Riiight... 18.4% of the population of Massachusetts are retired foreign millionaires... not Chinese, Dominican, and Haitian immigrants in Boston looking for jobs...
Just going to ignore the fact that you tacitly approve of my description of how those on the right see immigrants generally, or at least the ones you've implied are undesirable. Sad, but nothing new.
I grew up in Connecticut from the 1970s to mid-1990s. My schoolmates and teachers spoke Spanish, Portuguese, Polish, Italian, Arabic (mostly from Lebanon), Albanian, Serbo-Croatian, Jamaican Patois, French, Vietnamese, Korean, Cantonese, Tagalog, Mohawk (obv. not an immigrant language), Armenian, Lithuanian, and one of the languages from Kenya. There may have been more, but those are what I remember. This was one of the gritty former industrial cities, not the NYC commuter 'burbs or Yale areas. The factories attracted lots of immigrants. More recently the Ecuadorians I knew in NYC were attracted to the low real estate prices and the Hasids have opened an orthodox shul so Yiddish is now also spoken there. Not indicative of immigration, but still interesting in such a Catholic city.
The casinos probably hire huge numbers of immigrants on those visas Trump uses for people willing to work for less than minimum wage doing cleaning, landscaping, kitchen work, and then there is the huge amount of construction.
The casino response is right, but Trump has nothing to do with it. Immigrants doing, as you say, "cleaning, landscaping, kitchen work" has been going on for decades.
I bet it would have been from about 1930-1960; both because there were fewer immigrants in some other states and also because there were huge numbers of immigrants flooding into Chicago.

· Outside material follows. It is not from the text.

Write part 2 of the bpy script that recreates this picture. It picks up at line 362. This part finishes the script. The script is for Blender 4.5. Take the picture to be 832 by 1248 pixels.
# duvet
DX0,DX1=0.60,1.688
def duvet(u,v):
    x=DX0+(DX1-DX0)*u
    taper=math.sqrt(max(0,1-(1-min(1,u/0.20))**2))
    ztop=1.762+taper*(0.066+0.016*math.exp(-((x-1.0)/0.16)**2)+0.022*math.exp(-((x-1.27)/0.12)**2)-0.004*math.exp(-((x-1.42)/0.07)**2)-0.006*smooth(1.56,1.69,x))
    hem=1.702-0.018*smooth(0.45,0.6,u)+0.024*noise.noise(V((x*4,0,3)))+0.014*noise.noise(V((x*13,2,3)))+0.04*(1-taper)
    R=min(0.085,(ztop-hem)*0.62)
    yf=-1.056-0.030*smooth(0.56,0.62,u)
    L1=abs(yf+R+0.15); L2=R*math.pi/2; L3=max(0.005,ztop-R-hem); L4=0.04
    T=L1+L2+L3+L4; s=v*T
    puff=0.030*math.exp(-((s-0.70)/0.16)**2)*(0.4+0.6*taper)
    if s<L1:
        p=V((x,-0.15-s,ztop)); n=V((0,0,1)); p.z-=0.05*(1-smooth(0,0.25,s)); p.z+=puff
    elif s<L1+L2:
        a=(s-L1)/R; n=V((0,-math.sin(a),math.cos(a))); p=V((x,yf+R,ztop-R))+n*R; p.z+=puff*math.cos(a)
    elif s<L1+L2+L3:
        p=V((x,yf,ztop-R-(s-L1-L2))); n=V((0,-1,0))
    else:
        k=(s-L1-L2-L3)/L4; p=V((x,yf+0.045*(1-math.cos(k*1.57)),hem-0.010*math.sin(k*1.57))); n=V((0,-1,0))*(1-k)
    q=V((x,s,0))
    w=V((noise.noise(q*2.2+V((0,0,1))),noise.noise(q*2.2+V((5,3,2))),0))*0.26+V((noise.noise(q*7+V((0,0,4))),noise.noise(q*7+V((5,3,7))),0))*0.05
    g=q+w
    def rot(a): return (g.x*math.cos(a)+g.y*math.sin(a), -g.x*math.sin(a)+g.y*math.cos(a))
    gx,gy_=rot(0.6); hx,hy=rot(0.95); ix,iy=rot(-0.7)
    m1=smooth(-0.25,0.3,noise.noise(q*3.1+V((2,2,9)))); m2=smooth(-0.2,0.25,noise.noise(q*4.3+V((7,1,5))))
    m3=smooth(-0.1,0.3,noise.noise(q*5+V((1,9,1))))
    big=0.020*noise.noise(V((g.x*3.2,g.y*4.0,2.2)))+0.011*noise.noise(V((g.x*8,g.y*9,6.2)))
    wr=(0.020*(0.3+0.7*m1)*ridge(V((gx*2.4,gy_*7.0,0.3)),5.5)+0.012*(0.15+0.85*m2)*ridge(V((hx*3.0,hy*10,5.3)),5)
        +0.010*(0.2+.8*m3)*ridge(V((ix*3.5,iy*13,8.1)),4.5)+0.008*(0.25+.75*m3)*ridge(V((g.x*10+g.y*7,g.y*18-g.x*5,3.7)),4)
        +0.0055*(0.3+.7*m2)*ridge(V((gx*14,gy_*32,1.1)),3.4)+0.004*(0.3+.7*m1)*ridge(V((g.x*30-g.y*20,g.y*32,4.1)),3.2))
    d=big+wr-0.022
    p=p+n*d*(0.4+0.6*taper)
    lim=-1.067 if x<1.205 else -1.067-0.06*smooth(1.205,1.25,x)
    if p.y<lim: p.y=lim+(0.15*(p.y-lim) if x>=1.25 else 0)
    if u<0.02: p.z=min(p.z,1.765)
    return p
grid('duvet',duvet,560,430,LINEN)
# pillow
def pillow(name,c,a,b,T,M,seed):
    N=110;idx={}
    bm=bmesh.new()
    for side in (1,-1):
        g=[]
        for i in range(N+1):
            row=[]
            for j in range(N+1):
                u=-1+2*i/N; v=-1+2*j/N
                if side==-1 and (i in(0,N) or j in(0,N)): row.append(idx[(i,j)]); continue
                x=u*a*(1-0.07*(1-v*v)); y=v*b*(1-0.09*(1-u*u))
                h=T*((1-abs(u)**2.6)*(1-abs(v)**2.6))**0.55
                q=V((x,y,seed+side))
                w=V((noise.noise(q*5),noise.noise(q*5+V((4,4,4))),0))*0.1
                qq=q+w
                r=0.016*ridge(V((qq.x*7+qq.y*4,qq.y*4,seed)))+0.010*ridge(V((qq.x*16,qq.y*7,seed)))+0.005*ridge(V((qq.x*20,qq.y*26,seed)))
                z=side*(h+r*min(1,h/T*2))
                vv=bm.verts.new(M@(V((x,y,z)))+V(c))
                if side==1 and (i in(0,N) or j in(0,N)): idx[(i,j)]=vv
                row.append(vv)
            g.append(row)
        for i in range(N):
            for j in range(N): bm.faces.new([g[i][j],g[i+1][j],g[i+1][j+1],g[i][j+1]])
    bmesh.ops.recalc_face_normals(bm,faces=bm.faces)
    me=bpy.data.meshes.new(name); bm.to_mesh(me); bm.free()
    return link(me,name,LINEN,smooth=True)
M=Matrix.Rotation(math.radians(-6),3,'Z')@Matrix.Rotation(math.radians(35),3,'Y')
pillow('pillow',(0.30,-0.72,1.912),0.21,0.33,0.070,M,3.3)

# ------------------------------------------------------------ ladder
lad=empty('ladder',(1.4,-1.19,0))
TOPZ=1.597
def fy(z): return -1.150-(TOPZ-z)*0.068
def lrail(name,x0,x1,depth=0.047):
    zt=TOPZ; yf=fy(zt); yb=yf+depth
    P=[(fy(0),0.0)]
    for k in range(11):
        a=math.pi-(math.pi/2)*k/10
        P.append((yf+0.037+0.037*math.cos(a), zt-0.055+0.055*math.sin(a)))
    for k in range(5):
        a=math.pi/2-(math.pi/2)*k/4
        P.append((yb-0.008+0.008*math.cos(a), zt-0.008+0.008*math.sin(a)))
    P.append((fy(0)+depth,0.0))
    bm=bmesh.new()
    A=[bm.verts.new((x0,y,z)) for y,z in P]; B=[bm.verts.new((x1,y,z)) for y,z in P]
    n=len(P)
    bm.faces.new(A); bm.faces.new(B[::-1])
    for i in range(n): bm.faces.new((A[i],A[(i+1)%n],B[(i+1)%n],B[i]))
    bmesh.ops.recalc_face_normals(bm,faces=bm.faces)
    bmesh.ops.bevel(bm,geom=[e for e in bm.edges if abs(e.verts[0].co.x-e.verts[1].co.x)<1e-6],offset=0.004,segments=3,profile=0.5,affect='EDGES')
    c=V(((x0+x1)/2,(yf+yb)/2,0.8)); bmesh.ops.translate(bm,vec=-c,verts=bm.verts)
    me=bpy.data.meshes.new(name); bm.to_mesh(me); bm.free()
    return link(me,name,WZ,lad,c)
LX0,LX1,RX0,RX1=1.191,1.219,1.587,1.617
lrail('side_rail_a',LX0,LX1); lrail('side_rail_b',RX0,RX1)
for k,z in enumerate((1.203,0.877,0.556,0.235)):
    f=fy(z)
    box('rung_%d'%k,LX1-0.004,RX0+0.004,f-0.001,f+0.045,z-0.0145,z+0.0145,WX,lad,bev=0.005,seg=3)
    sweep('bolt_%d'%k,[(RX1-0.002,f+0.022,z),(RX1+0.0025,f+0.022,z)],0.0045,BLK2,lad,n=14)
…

Population has been in steady decline since then, though the Chicago suburbs continue to grow.
when Arizona and New Mexico didnt work, I tried Colorado, Utah and Oregon but man, Nevada just randomly up there. Makes sense, like LA, prob a crap ton of people come there for work.
Meanwhile California, New Jersey, and New York have more than anyone and they're not exactly red states... in fact every state on here is either a swing state or deep blue. So wth are they talking about "sharing the burden?" Not that reality matters anymore.
An immigrant can be everything from a foreign millionaire retiring in a country home to a uneducated and poor 25-year-old looking to make it in the drug trade.
I would argue migrants to areas such as Martha's Vineyard generally are more a kin to the first description.
Just going to ignore the fact that you tacitly approve of my description of how those on the right see immigrants generally, or at least the ones you've implied are undesirable. Sad, but nothing new.